Огорчили меня бесцеремонность проворного фольклориста, его фальсификаторские зигзаги, но потом я подумал, что, если бы в моей фронтовой сказке не было кровяных телец народности, пускай в самом скромном количестве, вряд ли бы тогда сибирская бабка приняла мой сюжет и мою сказовую манеру, обрадовался этому и... махнул рукой! Бабка разъезжает по тыловым госпиталям, по сибирским резервным гарнизонам, читает сказку и имеет успех. Ну, и на здоровье! Во время войны не считаются, чья винтовка послала пулю во врага - твоя или моя! В конце концов, подумал я еще, фольклор и литература - это сообщающиеся сосуды, и если первый обогащает вторую, то и литература способна обогащать фольклор. Эта гордая мысль меня окончательно успокоила. Самая форма сказки, ее аллегоричность весьма удобны для нанесения сатирического "удара в одну точку". Надо в меру своих сил поддерживать эту благородную щедринскую традицию русской литературы.
Начинающий юморист К. прислал мне рассказ с просьбой помочь опубликовать его сочинение. Я ответил своему корреспонденту, что рассказ его безвкусен и что помочь я не смогу. К. не замедлил мне написать еще одно письмо, в котором, оправдываясь, между прочим, говорит: "Я живу в провинции, от Москвы далеко. Вкус можно требовать от человека, который проживает в самом центре".
По-моему, нельзя быть хорошим юмористом с дурным вкусом. Вкус и талант - это как деньги в известной поговорке: или они есть, или их нет. И местожительство тут ни при чем, Феликс Кривин, интересный и своеобразный писатель-юморист, живет, например, не в Москве, а в Ужгороде. В чем, по-моему, проявляется вкус у писателя-юмориста? В том, что он не позволяет себе пользоваться шаблонными, ходячими схемами смешного, не занимается перелицовыванием на новый лад старых анекдотов, не берется за битые-перебитые темы, а ищет новые, свежие с такой же энергией и настойчивостью, как и собственную, нестереотипную манеру письма.
Юмориста, обычно пишущего много, всегда подстерегает и еще одна опасность: впасть не только в грех
– Когда мы с Ильфом сочиняем, бывает так, что мне и Иле (так он звал Ильфа) приходит в голову один и тот же эпитет, один и тот же заворот, одна и та же острота. В таких случаях мы, как правило, безжалостно отбрасываем эти "находки": ведь если этот эпитет или острота одновременно пришли в голову двум людям, они, видимо, могут прийти в голову и трем, и четырем, на них уже лежит печать банальности, они лишены прелести неожиданного.

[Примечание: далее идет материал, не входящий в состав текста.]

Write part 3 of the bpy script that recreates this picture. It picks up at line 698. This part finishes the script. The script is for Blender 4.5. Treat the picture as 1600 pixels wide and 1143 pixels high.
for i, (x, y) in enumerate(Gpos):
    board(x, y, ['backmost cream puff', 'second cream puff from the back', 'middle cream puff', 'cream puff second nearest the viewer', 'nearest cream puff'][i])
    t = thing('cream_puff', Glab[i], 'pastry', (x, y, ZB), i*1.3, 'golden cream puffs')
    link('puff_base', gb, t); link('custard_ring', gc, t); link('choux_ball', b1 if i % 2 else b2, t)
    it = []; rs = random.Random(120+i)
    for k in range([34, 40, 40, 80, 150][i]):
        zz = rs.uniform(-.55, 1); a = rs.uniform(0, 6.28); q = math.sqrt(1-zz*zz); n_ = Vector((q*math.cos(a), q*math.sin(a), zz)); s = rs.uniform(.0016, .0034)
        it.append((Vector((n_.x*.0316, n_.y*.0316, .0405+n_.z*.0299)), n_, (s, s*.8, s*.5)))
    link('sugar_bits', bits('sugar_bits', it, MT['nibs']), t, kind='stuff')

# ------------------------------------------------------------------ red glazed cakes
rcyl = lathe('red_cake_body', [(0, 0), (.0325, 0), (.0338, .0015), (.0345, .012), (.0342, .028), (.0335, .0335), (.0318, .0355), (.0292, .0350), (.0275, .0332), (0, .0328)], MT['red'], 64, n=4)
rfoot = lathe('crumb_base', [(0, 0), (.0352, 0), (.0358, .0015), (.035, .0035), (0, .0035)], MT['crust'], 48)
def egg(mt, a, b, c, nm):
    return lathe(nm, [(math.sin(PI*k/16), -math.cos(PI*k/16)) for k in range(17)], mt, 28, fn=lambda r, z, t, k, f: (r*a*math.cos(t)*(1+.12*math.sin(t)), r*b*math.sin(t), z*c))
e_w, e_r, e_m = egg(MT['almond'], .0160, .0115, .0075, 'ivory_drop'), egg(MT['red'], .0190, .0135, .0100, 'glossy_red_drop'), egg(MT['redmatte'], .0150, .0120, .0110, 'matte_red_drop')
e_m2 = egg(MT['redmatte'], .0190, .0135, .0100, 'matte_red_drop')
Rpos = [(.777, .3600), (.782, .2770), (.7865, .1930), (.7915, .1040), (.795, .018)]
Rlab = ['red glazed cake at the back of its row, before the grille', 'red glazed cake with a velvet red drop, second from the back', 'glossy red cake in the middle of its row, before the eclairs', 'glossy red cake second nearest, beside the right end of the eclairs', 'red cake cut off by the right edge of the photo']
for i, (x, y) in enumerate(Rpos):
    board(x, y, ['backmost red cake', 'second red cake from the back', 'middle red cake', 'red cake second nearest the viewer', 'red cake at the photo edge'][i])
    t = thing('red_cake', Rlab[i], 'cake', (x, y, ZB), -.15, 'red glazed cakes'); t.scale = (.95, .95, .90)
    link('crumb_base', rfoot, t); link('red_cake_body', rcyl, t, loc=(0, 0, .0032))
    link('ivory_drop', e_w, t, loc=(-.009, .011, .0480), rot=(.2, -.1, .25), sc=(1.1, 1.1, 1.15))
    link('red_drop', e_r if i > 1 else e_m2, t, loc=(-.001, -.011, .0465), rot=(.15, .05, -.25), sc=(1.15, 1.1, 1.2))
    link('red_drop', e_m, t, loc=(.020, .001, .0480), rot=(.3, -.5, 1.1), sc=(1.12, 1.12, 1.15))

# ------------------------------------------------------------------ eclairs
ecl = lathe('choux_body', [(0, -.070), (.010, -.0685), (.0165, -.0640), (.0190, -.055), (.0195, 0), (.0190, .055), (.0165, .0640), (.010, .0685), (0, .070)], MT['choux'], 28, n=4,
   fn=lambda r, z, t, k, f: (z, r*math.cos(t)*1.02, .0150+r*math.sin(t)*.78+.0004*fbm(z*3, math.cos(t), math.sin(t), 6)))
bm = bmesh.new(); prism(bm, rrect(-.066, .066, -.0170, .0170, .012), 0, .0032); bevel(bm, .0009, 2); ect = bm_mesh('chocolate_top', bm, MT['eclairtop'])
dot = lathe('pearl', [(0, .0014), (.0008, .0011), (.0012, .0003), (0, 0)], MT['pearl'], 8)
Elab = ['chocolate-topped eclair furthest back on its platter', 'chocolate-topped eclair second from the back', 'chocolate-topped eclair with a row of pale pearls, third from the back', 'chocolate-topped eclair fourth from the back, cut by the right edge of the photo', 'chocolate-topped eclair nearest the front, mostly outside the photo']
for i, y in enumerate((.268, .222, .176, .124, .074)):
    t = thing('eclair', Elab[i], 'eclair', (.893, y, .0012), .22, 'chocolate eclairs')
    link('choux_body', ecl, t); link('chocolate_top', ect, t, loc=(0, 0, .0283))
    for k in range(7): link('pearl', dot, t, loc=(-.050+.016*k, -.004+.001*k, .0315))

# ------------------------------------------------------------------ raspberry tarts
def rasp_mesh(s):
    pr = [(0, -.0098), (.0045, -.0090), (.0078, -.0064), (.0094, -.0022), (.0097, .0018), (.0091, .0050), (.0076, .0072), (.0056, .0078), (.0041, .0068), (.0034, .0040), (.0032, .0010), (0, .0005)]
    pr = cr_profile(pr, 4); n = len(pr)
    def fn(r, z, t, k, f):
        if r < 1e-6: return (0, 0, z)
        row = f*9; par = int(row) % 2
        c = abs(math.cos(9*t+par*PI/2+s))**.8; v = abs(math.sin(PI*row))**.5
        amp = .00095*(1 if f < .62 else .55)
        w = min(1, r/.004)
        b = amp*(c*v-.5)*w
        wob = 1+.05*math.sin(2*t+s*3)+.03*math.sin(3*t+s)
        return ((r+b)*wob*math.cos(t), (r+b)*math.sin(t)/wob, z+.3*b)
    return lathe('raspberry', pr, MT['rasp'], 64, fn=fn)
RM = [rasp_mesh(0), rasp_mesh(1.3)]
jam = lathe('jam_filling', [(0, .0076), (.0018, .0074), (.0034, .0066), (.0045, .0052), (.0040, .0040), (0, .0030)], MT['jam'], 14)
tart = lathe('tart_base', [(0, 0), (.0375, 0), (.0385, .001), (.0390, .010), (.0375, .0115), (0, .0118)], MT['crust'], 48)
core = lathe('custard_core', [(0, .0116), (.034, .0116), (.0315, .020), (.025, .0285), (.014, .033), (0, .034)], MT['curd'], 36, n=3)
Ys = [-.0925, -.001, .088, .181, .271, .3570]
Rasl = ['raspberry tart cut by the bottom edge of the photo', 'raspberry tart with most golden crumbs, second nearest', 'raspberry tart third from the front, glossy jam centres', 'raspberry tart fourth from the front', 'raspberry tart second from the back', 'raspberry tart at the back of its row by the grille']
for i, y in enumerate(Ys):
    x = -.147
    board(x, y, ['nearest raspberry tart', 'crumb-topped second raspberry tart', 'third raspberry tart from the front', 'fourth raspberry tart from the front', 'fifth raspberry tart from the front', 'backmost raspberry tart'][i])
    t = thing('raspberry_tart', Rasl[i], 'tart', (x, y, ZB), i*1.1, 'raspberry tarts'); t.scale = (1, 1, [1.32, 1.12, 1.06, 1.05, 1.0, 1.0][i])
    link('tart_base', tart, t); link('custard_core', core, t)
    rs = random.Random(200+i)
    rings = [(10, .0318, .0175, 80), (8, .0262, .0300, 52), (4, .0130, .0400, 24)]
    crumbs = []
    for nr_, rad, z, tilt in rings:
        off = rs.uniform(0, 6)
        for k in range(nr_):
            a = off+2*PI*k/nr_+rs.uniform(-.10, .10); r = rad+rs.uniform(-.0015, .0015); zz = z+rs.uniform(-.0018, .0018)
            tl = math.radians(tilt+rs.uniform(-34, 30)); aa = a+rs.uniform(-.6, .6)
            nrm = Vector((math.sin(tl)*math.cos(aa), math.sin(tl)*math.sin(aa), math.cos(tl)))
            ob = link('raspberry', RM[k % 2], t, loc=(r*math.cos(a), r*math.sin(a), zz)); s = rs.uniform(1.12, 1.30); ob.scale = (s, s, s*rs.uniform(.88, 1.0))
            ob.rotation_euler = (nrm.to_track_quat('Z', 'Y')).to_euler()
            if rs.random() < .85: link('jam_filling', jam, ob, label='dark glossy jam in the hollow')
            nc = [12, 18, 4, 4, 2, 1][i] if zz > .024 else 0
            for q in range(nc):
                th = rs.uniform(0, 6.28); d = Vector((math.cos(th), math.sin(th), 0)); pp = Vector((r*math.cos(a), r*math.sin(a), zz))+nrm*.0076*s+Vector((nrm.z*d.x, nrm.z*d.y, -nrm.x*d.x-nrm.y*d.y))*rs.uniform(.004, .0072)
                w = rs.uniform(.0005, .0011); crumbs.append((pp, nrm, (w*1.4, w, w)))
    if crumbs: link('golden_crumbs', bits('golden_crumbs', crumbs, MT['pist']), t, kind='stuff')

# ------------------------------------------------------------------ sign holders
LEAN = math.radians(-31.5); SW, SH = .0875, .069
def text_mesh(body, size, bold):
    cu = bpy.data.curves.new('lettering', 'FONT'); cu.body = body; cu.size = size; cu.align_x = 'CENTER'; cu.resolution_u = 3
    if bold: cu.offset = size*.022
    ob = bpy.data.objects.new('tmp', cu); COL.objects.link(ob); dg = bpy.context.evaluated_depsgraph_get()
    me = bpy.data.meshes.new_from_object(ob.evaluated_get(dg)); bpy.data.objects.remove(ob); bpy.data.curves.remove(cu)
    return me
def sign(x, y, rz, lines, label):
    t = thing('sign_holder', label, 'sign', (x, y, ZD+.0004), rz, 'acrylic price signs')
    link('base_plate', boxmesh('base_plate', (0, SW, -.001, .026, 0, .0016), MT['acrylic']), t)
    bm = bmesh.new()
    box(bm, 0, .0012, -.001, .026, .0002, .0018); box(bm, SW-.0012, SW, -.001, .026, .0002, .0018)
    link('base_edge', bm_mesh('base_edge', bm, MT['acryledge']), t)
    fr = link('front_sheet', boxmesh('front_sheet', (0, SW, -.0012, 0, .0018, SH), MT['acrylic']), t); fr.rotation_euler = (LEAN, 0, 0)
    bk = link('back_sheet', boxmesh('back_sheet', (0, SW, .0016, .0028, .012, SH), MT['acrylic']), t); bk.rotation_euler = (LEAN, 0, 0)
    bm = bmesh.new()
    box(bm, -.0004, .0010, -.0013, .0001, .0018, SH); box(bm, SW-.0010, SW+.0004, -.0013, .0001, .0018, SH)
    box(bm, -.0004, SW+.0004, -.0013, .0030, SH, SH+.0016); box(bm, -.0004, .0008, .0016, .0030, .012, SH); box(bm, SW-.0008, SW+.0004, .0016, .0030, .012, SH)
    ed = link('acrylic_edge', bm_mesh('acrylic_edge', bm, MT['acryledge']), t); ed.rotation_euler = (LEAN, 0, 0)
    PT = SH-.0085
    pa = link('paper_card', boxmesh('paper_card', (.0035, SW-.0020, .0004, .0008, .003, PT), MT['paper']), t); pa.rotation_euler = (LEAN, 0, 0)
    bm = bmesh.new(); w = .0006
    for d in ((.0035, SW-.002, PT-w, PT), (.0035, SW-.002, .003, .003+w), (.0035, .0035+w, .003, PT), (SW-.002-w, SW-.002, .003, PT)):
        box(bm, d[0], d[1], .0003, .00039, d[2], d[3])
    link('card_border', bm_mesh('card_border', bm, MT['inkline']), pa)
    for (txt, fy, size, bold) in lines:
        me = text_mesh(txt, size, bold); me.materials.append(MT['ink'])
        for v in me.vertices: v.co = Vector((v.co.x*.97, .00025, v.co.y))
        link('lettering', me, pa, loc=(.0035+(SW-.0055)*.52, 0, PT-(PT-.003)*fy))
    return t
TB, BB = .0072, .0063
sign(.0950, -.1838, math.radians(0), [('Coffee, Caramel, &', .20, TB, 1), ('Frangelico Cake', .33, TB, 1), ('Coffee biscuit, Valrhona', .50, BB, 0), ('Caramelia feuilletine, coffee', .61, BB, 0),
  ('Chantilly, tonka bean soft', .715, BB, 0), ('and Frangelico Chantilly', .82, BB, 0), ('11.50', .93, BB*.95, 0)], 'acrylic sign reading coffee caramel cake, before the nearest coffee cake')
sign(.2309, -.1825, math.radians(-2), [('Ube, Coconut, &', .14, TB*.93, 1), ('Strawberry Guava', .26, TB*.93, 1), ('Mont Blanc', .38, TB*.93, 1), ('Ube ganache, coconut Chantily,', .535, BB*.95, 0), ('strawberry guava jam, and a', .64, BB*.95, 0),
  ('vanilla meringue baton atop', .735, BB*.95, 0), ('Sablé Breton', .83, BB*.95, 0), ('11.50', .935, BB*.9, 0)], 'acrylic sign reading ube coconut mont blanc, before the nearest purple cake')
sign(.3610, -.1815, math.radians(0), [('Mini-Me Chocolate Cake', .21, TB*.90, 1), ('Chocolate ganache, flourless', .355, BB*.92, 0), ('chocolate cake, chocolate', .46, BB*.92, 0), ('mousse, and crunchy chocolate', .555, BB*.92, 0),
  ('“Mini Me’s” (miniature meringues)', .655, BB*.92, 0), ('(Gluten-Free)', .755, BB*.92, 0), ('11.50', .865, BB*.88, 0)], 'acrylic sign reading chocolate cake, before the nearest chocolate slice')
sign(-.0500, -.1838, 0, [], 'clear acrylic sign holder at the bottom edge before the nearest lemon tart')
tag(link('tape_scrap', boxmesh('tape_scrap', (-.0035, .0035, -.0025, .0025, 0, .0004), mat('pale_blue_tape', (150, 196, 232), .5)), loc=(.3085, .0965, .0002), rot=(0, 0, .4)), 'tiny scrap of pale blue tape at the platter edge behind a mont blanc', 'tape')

Недавно я прочитал рассказ молодого одаренного юмориста. Все в рассказе было хорошо: современная атмосфера, современные молодые сатирические герои, но сюжет был взят у старого финского писателя-юмориста Лассила. Наш юморист приспособил к короткому рассказу сюжет его романа "За спичками", переведенного в свое время на русский язык М.М. Зощенко.
Не напрашивается ли тут аналогия с упомянутой сибирской бабушкой-сказительницей?
Нет! Сибирской бабке подсунул чужую сказку проворный беспринципный фольклорист, и бабка, благословясь, даже не считая свой поступок предосудительным, стала ее рассказывать по-своему. С молодым писателем-юмористом случилось другое. Наверное, он не читал роман "За спичками", но где-то от кого-то услышал нечто (а это нечто и было вольным пересказом сюжета финского романа ) и... сочинил рассказ на чужой сюжет. Заимствование было несознательным. Но ведь в таком, как этот, рассказе сюжет определяет успех на девяносто процентов!
Начинающий автор К-ский просит:
"Я не могу сам придумывать сюжеты для своих рассказов и пишу их по рассказам своих знакомых и друзей. Нужно ли посвящать обязательно такие рассказы человеку, который тебе дал сюжет? Вот в Вашей книге "Адская машина" есть несколько рассказов, которые Вы посвятили некоторым людям. Значит, эти сюжеты Вам рассказаны или я ошибаюсь? Пожалуйста, напишите, над чем Вы легче работаете, над сюжетом, который Вам рассказали, или над сюжетом, который Вы сами придумали".
Что касается чужих сюжетов, то я уже сказал о них. Если сюжет или ситуация подсказаны мне моим другом, то непременно он прочитает свое имя в посвящении. Я вообще очень люблю рассказы "документального" порядка, которые подсказаны самой жизнью. Я живу летом за городом. Люблю бродить по окрестным лесам. И вот порой нахожу маленькие, а иногда и крупные корни деревьев. Они похожи то на людей, то на мелких зверюшек. Есть художники, которые делают из подобных находок деревянные скульптурки. Иногда какой-нибудь жизненный случай, с которым сталкиваешься, выполняет для меня роль такого корня. Мне остается только, как говорят, отсечь все лишнее.
Но когда же получается юмористический рассказ лучше: когда он почти целиком "идет в руки" или когда писатель-юморист его "выдумывает"?
На такой вопрос довольно опасно отвечать! Опасно потому, что, если я скажу, что рассказы приятнее выдумывать, то я тем самым как бы благословлю начинающих юмористов высасывать из пальца свои сочинения...
В каждом юмористическом рассказе должна присутствовать комическая фантазия, какое-то преувеличение. Но в основе его, на мой взгляд, должен лежать правдивый жизненный материал, точнее, жизненное наблюдение, импульс, идущий от жизни. Любой гротеск, по-моему, должен опираться на гранитный фундамент реальности: иначе он "не дойдет".